Standard & Poor’s did credit Congress with passing a $105 billion bill for surface transportation this year that will expire in September 2014. The bill continued funding at levels set in 2005, adjusted for inflation, but fell vastly short of the amount that independent analysts and most people on Capitol Hill say is required to rescue the nation’s infrastructure from the slippery slope of decline.
“We see an expectation in the foreseeable future for reduced federal funding,” Buswick said. “The longer there is a tepid economic recovery, the more difficult it is to raise rates. There’s already a gap in funding and it’s only going to get greater, so it’s the longer term that we’re more worried about than the shorter term.”
The number of bridges that need repair or replacement — 70,000 — usually is part of the discussion when infrastructure issues make news. But it is the largely unseen decay of systems built after World War II that carry the bigger price tag. Tens of thousands of miles of highway that have been repaved for decades now need to be dug up and rebuilt from the bare earth.

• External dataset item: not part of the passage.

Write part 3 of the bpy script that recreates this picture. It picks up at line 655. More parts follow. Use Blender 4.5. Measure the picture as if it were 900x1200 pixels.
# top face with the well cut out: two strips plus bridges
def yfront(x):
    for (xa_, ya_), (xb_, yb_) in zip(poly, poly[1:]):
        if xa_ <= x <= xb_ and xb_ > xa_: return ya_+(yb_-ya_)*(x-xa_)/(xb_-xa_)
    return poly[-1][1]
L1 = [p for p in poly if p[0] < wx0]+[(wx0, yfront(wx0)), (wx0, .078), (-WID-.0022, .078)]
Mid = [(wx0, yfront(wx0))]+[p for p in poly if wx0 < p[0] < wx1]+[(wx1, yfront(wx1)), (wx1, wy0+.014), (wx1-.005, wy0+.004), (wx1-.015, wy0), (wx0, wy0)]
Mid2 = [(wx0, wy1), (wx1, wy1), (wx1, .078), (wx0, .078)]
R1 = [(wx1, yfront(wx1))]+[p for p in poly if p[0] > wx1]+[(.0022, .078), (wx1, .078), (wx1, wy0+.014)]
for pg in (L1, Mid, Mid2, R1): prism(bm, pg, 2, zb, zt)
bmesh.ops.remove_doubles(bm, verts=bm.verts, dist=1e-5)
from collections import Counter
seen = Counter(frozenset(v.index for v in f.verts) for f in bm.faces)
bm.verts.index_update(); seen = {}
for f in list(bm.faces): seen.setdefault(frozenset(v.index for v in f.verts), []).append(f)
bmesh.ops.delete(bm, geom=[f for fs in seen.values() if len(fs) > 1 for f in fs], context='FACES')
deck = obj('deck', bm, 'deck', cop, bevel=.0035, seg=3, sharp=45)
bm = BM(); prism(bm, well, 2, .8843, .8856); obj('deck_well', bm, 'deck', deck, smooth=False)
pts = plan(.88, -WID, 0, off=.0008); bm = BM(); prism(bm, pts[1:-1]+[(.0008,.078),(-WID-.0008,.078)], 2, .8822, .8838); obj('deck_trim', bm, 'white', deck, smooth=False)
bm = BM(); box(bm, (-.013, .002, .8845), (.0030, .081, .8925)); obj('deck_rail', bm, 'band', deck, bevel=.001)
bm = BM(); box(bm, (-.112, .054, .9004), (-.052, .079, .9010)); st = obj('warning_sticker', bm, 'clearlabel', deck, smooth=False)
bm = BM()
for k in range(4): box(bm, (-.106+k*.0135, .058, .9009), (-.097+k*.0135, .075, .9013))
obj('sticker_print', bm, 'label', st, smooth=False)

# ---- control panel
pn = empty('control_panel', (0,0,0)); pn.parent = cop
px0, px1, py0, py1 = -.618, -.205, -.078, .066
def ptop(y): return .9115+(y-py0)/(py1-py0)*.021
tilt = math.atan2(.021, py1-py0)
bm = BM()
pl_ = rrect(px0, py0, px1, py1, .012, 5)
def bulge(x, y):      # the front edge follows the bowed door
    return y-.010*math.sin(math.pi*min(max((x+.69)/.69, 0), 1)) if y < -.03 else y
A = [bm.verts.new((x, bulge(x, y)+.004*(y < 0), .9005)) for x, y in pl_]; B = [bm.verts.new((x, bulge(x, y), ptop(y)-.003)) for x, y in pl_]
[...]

In addition to billions of dollars for road and bridge replacement, experts have estimated that $30 billion should be spent on U.S. ports in the next eight years if they are to stay competitive in a global marketplace.
The price tag for resurrecting the patchwork electrical gridis $107 billion by 2020, according to the American Society of Civil Engineers.
With an estimated 25 percent of the nation’s drinking water leaking from pipes before it can be put to use, the cost of fixing that system has been put at
$335 billion. To fix sewer systems — including some, like the District’s, that occasionally pump raw waste into waterways — add in $300 billion more.
A seminal study on the subject, done two years ago by a group co-chaired by former transportation secretaries Norman Y. Mineta and Samuel K. Skinner, estimated that an additional
$134 billion to $262 billion should be spent on infrastructure per year.
The bill for some of that will fall to utilities and their customers who want their toilets to flush and their cellphones to be recharged. The cost of rebuilding ports to handle a new breed of super-ship may be shared by taxpayers and private investors. Some of the estimated $40 billion to replace the aviation control system will come from user fees and airline ticket prices.
The revival of roads and
bridges, however, is a taxpayer burden. With income from the federal gasoline tax steadily declining and projected to plunge dramatically under federal mandates for cars that are more fuel-efficient, Congress has postponed any meaningful conversation on how to tackle the issue until after the votes are cast next month.
With the possibility of automatic budget cuts next year, the $18.8 billion from general tax funds used to bolster the source of transportation funding — the Highway Trust Fund — may decline dramatically.
Even if the automatic cuts are averted, the problem of funding repairs to roads and bridges will be a divisive issue in Congress as the current highway bill nears expiration.
Some Republicans have advocated limiting spending to what the trust fund brings in. Other lawmakers, notably Senate Environment and Public Works Committee Chairman Barbara Boxer (D-Calif.), have hinted that the pay-for-what-you-use approach exemplified by the gas tax may be extended to one in which motorists pay for each mile they drive. That concept draws sharp opposition in some quarters.
“It's controversial, it’s touchy,” said Jack Basso, chief operating officer of the American Association of State Highway and Transportation Officials. “But you’re still paying for your use of the systems.”
States that levy their own gas taxes are feeling the same revenue pinch as the Highway Trust Fund, and some are turning to schemes that charge by the miles traveled. The Intercounty Connector in Maryland and some expressways in California, Georgia and elsewhere are examples, but some states are contemplating a wholesale shift from the gas tax to highway usage fees.
“Oregon is getting closer and closer to converting to that system, the state of Washington is looking closely at it, Nevada’s looking closely at it, Minnesota’s looking closely at it,” Basso said. “Will [increased bridge and highway] tolls pay a significant part? I think they will, because that’s going to be the state and local alternative.”